師走(しわす)にはいろいろな語源説がある…


 師走(しわす)にはいろいろな語源説がある。よく知られているのは、その年の罪障を懺悔(ざんげ)し、消滅を祈願するために僧侶を招いて法会(ほうえ)を営むので、師が走り回る師走(しはし)り月が師走となったとする説である。

 他に事をなし終える意味の「為(し)果つ」、四季の果てる月の意味で「四極(しはつ)」など、諸説はどれももっともらしく思われる。今年は事をなし終え、四季の果つる先に何が残ったのか。

 技術立国・日本を支えてきた製造業の未来は大丈夫かという不安の広がり。それもきのうきょうに始まったことではない、業界トップ企業による不正の連鎖であるから深刻だ。一昨年は東洋ゴム工業による免震ゴムのデータ改竄(かいざん)。

 これに東芝の不適切会計、三井不動産、三井住友建設、旭化成などが関係した横浜市の大型分譲マンションの傾斜から発覚した杜撰(ずさん)な基礎工事とデータ改竄などの「ごまかし」「インチキ」「デタラメ」続き。

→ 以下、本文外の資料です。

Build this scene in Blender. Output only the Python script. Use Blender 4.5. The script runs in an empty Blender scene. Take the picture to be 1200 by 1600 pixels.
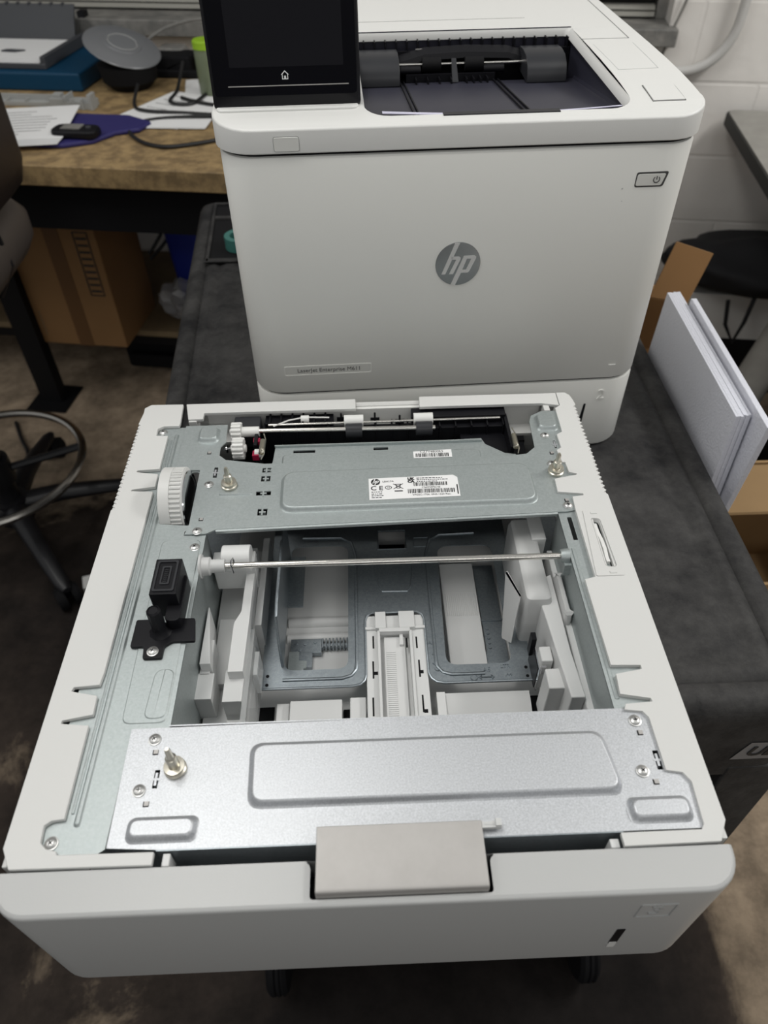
import bpy, bmesh, math, random
from mathutils import Vector, Matrix
from mathutils.geometry import tessellate_polygon
random.seed(7)
S = bpy.context.scene
C = S.collection
ZF = 0.99            # height of the feeder's top plane above the floor
PI = math.pi

# ------------------------------------------------------------------ camera
def cam_axes(p, y, r):
    cz, sz = math.cos(y), math.sin(y)
    f = Vector((-sz*math.cos(p), cz*math.cos(p), -math.sin(p)))
    rt = Vector((cz, sz, 0)); up = rt.cross(f)
    c, s = math.cos(r), math.sin(r)
    return c*rt + s*up, -s*rt + c*up, f
rt, up, fw = cam_axes(0.7875, -0.0263, -0.0136)
cd = bpy.data.cameras.new('camera'); cam = bpy.data.objects.new('camera', cd); C.objects.link(cam)
cam.matrix_world = Matrix((( rt.x, up.x, -fw.x, .008), (rt.y, up.y, -fw.y, -.1725), (rt.z, up.z, -fw.z, .4444+ZF), (0,0,0,1)))
cd.sensor_fit = 'HORIZONTAL'; cd.sensor_width = 9.0; cd.lens = 9.0*1145.4/1200
cd.clip_start = .01; cd.dof.use_dof = True; cd.dof.focus_distance = .62; cd.dof.aperture_fstop = 2.6
S.camera = cam

# ------------------------------------------------------------------ world, lights, exposure
S.view_settings.view_transform = 'Standard'; S.view_settings.look = 'None'
S.view_settings.exposure = 0.0; S.view_settings.gamma = 1.0; S.view_settings.use_curve_mapping = False
w = bpy.data.worlds.new('world'); S.world = w; w.use_nodes = True
wn = w.node_tree; bg = wn.nodes['Background']; bg.inputs[1].default_value = 1.0
tc = wn.nodes.new('ShaderNodeTexCoord'); sx = wn.nodes.new('ShaderNodeSeparateXYZ'); cr = wn.nodes.new('ShaderNodeValToRGB')
mr = wn.nodes.new('ShaderNodeMapRange'); mr.inputs[1].default_value = -1; mr.inputs[2].default_value = 1
wn.links.new(tc.outputs['Generated'], sx.inputs[0]); wn.links.new(sx.outputs['Z'], mr.inputs[0])
wn.links.new(mr.outputs[0], cr.inputs[0]); wn.links.new(cr.outputs[0], bg.inputs[0])
e = cr.color_ramp.elements
e[0].position = .35; e[0].color = (.05, .05, .05, 1)
e[1].position = 1.0; e[1].color = (.30, .305, .30, 1)
k = e.new(.5); k.color = (.27, .27, .27, 1)
k = e.new(.7); k.color = (.38, .382, .38, 1)
def area(name, loc, sx_, sy_, power, rz=0, col=(1, .985, .95)):
    l = bpy.data.lights.new(name, 'AREA'); l.shape = 'RECTANGLE'; l.size = sx_; l.size_y = sy_; l.energy = power; l.color = col
    o = bpy.data.objects.new(name, l); C.objects.link(o); o.location = loc; o.rotation_euler = (0, 0, rz); return o
area('overhead_light', (-.50, .42, 2.75), .45, 1.10, 13, -.16)
area('overhead_light', (.85, .22, 2.75), .45, .8, 3.5, -.16)  # unseen light, placed to brighten the printer front
area('overhead_light', (2.0, .75, 2.75), .45, 1.1, 34, -.16)  # unseen light added to brighten the back wall
area('overhead_light', (-1.9, .6, 2.75), .45, 1.1, 10, -.16)  # unseen light added for the left wall and bench
area('overhead_light', (.25, -2.1, 2.75), 2.2, .35, 12, -.16)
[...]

 昨年は目立った不正の発覚がなく打ち止めかとほっとしたが、連鎖の根は深かった。再び今年は神戸製鋼所、日産自動車、SUBARU(スバル)、子会社の行為とはいえ責任は重大な三菱マテリアル、東レと名だたる企業によるデータ改竄や無資格検査などの不正オンパレードである。

 これら企業不正から見えてくるのは経営者、技術者らモノづくりを支えてきた人的資源の著しい劣化問題だが、企業を糾弾する新聞も、日本の劣化まで鋭く洞察して論じてはいない。新聞の劣化も深刻だ。